Back to Bob: if I give you a scene in which Bob sees an old friend, and then immediately switch to a scene in which Bob and said friend are on a date, there's a bit of confusion and the flow is just nonexistent. That's where you have to create the filler and build on that skeleton. Bob has to actually talk to his friend and ask them out before they can actually go on a date.

See what I'm saying?

That's a really basic example, and maybe this all seems rather simple, but it's important. The plot of your novel can't be jumpy; you can't just spill something on the reader and leave them going, "Wait, what?" which is something that I've done with the last few books I've read. Don't be afraid to add a little bit more detail so that the reader can follow your characters from point A to point C without getting lost.

While I'm on the subject of detail: as a writer, you have to be the one to judge what's important for the reader to know and what can be brushed aside. I'm getting a little bit ahead of myself, here, with an example from tomorrow's review, but I'll use it anyway: the reader doesn't absolutely have to know what character or design is on your character's clothing. However, if there's a pretty important detail, like the fact that the character discovers that they can wield magic, put the reader in the moment. Putting the reader in the moment is another aspect of flow, and can also provide a major plot point that could turn rather memorable for the reader, but only if you allow it to.

Here's a test: break down your novel's plot into just the plot points.

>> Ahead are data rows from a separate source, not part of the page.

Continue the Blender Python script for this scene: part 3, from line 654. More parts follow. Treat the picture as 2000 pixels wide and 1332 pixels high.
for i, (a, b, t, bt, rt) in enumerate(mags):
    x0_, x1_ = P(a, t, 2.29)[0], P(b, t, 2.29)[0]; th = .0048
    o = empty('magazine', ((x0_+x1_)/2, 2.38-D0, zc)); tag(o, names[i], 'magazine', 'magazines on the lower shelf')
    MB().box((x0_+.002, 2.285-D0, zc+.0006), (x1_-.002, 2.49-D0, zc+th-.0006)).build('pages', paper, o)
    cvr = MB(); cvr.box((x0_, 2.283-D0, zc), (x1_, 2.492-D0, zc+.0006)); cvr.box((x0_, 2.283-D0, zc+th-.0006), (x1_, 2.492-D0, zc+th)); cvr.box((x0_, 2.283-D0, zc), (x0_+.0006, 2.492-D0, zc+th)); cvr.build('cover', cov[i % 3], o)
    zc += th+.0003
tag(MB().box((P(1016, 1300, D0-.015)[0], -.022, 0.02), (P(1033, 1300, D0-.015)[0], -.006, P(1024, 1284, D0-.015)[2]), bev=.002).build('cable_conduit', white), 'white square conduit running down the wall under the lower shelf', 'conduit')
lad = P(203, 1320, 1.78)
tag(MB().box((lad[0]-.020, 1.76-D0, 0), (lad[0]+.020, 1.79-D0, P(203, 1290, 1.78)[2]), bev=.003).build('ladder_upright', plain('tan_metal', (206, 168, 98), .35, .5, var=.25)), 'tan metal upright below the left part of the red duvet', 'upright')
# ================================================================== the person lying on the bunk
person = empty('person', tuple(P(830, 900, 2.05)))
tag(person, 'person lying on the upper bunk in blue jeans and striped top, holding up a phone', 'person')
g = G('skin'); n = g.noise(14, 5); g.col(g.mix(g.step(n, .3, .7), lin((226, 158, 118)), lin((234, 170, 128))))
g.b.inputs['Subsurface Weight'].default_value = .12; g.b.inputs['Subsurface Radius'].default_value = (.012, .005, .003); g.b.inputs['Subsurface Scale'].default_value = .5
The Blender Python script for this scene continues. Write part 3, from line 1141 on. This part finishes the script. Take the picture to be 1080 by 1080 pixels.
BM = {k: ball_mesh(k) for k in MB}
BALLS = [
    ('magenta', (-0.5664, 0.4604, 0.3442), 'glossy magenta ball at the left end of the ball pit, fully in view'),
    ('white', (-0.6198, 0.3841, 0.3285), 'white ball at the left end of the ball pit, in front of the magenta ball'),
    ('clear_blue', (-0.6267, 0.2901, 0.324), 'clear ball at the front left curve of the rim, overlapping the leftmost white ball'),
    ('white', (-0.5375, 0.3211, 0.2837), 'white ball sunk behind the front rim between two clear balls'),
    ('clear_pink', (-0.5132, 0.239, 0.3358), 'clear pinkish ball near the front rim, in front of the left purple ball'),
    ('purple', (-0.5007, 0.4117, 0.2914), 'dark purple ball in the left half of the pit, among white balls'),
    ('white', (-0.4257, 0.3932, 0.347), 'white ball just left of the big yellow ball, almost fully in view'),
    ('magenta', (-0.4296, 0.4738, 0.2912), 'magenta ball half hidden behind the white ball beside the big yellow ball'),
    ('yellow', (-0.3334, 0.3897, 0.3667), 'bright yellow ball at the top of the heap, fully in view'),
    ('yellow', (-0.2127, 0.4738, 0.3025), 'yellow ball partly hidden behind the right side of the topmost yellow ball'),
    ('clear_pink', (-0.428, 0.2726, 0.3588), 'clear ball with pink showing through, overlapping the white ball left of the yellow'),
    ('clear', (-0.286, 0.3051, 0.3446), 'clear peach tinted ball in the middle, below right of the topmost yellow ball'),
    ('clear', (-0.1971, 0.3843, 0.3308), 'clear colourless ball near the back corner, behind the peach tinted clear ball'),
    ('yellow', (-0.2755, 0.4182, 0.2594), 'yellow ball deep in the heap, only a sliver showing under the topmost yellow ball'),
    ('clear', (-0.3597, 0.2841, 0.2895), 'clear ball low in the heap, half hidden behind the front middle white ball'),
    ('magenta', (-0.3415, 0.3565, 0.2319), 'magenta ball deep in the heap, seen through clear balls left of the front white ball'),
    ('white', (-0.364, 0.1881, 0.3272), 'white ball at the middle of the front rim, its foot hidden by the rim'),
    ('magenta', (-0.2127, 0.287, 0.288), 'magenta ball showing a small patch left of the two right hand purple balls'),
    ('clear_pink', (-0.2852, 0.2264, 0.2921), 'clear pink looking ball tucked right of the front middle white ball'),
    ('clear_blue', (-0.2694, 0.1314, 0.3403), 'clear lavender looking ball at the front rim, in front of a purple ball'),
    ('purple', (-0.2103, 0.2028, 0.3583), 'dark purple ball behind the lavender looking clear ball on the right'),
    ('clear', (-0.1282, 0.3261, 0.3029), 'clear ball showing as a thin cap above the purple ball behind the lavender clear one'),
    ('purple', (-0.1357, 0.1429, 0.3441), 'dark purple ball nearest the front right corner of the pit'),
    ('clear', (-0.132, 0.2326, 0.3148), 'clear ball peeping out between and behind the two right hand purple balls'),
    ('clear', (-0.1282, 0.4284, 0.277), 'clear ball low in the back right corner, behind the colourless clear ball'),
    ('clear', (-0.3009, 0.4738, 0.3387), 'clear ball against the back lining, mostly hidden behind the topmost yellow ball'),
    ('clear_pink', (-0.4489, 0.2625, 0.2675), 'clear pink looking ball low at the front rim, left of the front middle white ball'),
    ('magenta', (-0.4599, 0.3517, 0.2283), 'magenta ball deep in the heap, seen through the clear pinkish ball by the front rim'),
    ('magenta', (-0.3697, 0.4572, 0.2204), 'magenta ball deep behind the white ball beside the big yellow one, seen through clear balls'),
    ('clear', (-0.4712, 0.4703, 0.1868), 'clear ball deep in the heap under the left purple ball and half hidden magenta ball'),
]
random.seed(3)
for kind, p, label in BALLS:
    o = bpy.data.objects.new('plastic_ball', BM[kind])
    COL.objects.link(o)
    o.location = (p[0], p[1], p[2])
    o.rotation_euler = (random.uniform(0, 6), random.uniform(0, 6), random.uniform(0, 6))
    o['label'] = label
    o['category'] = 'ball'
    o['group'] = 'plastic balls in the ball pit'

Not filler, which can include character development scenes and dialogue; just look at what happens. Write each scene down on an index card, and place them in the order you want them to go in.

Now, you've got yourself a pretty reliable road map.

The next step is to take your first two scenes and ask yourself: what needs to happen in order for the characters to get from the first, to the second? When you've got some ideas, and scenes, and dialogue, that's your filler. You're creating your flow. See how it works?

I'll give you another example, this time using The Hollow Men:

Point A: Ronnie and her partner break into a government agency to steal information
Point B: Ronnie falls out the window

I'm not even kidding when I say that's what my general outline looked like. As the reader, you'd probably be extremely curious as to how the heck Ronnie got to point B when everything seemed to be going so well in point A, right? How'd she even get to that window int he first place, and why the heck was it open? And then you've got to wonder: what happened to her partner?

That's where filler comes in and where all that detail comes in handy. Because between A and B, the reader learns not only why Ronnie has the ability to survive that fall in the first place, but also the kinds of files she and her partner are trying to steal in the first place. They learn that Ronnie and her partner aren't alone and they've got other people communicating to them, and there's a small bit of dialogue in there, too. And the reader finds out that Ronnie's partner shoots the window out, and that's how it gets opened.

See how much information that is? And it's all in a smaller scene that's between two bigger scenes. Some of that detail within the smaller scene even becomes really important in the big picture of the novel as a whole.

So try the exercise, yourself. If you're confused as to how your characters got from one place to another, try to come up with some details that you can use to fill in the blanks. Your reader can jump over a few holes in the ground, but you can't expect them to clear the Grand Canyon.